Photo: PAP/Wojciech Olkuśnik

"The enemies of freedom could not stand the Constitution of May 3. Our ancestors wanted to consolidate freedom and defend the threatened independence, therefore they decided to implement a great political reform," Polish President Andrzej Duda said on the 230th anniversary of the May 3 Constitution. He delivered his speech in the Sejm during the ceremonial assembly of the Polish and Lithuanian parliaments.

"On the day when the historical past meets the present so tangibly, we listen to the message of our ancestors, because it is a testimony of their wisdom, responsibility and patriotism," the President said, adding that the Constitution of May 3 is a Polish-Lithuanian heritage, significant for development European and world civilisation."

Andrzej Duda emphasised that "our ancestors wanted to consolidate freedom and defend the threatened independence, therefore they decided to implement a great systemic reform."

He added that the first partition of the Republic of Poland was a terrible shock, but it also caused a "great patriotic awakening," as a result of which the Constitution of May 3 was created.

"The adoption of the first constitution in Europe and the second worldwide was proof that the Republic of Poland was at full strength, ready to live and develop in accordance with the rhythm of modernity," Andrzej Duda stressed, adding that the Republic of Poland, which was then perceived by some as "a peripheral country”, became a precursor of changes by introducing a new political and social order.

During the ceremonial assembly of Polish and Lithuanian deputies and senators, the President said that "one of the great European thinkers of the eighteenth century, the founder of modern conservatism, Edmund Burke, called the Constitution of May 3 the purest public good that has ever been given to humanity."

"We are entitled to immense pride and satisfaction in being the depositories of this great great good.
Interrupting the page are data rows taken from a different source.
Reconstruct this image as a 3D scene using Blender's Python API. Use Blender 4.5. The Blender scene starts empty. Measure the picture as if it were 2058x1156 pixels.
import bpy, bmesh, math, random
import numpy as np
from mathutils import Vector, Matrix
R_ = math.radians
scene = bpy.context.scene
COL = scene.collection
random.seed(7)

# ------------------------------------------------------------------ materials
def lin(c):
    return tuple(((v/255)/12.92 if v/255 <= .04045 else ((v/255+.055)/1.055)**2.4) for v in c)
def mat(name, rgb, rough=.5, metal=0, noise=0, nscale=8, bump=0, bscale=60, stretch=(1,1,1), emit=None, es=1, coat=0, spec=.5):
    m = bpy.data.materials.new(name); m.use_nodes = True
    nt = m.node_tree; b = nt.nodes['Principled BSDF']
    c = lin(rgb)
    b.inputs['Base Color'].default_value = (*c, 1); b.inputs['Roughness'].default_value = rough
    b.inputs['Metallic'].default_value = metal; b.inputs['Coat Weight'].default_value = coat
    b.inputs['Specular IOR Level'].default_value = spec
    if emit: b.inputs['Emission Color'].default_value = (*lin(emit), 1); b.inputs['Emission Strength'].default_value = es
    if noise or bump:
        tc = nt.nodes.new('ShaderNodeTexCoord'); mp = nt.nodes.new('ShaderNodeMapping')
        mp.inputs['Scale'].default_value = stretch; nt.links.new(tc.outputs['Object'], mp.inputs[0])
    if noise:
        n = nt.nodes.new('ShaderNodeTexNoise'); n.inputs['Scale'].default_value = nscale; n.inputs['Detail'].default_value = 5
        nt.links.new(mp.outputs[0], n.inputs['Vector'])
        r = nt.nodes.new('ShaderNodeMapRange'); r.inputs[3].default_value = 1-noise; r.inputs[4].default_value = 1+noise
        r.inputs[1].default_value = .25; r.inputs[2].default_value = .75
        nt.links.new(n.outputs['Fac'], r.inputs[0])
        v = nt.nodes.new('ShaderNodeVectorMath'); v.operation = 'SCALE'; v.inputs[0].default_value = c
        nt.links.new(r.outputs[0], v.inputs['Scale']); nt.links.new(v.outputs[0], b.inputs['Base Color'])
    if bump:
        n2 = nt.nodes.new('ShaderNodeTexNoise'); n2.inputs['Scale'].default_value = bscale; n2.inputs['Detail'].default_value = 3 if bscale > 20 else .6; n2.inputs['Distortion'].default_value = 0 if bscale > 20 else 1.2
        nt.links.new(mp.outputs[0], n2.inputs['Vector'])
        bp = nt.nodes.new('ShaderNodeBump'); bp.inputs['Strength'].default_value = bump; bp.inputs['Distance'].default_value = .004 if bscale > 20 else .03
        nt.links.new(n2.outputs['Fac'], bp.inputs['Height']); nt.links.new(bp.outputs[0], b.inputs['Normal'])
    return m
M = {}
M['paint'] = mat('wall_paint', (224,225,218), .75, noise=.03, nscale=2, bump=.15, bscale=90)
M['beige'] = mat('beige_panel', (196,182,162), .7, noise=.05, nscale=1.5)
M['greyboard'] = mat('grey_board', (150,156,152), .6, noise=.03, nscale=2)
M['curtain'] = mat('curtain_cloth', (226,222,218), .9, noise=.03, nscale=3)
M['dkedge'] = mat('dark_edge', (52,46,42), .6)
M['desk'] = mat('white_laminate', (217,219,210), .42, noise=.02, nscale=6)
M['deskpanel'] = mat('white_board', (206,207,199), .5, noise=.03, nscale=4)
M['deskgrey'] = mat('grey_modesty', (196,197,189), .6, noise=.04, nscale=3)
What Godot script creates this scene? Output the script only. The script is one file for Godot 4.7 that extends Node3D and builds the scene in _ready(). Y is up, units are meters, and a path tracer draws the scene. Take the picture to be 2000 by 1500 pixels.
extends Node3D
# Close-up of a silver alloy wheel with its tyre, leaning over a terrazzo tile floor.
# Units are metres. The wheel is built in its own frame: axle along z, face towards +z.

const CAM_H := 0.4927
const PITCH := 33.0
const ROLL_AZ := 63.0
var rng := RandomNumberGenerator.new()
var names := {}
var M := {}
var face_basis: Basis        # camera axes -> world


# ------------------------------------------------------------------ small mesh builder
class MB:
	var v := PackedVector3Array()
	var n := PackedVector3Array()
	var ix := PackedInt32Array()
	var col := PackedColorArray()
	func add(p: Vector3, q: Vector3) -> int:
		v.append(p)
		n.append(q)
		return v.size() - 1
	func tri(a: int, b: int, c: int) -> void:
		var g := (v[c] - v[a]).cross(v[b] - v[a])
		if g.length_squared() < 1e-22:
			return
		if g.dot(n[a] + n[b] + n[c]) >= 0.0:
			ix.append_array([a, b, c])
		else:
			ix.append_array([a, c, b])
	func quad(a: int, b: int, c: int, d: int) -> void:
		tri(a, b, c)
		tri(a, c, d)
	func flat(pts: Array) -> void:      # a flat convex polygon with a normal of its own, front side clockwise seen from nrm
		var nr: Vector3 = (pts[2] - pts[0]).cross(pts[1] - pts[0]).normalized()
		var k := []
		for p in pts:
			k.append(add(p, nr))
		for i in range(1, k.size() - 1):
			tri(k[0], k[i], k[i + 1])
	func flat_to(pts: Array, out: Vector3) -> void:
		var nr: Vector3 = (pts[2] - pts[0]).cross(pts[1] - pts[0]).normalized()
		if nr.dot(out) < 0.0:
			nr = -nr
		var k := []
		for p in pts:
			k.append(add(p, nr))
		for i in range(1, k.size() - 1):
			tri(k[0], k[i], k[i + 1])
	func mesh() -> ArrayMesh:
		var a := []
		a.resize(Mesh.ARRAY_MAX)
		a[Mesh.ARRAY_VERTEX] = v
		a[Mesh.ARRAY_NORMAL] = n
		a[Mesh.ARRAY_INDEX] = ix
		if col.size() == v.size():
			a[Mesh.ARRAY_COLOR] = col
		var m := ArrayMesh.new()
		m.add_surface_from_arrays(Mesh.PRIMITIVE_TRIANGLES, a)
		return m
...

It is pride and honor, but also a great commitment," he pointed out.

"On behalf of the Poles, I would like to thank the Lithuanian brothers for the historic path we have traveled hand in hand, for alliances in defense of our and your independence, for mutual support," the President concluded.

"The Constitution of May 3 belongs equally to Lithuanians, Poles and other nations of the region as long as they are ready to take responsibility for the future of this tradition," Lithuanian President Gitanas Nauseda said during his speech in the Polish parliament.

"I look at the common Polish-Lithuanian past and see an inexhaustible source from which we can reach for inspiration at any time," he stressed.

"May our homelands always be an example for other nations," President Nauseda concluded.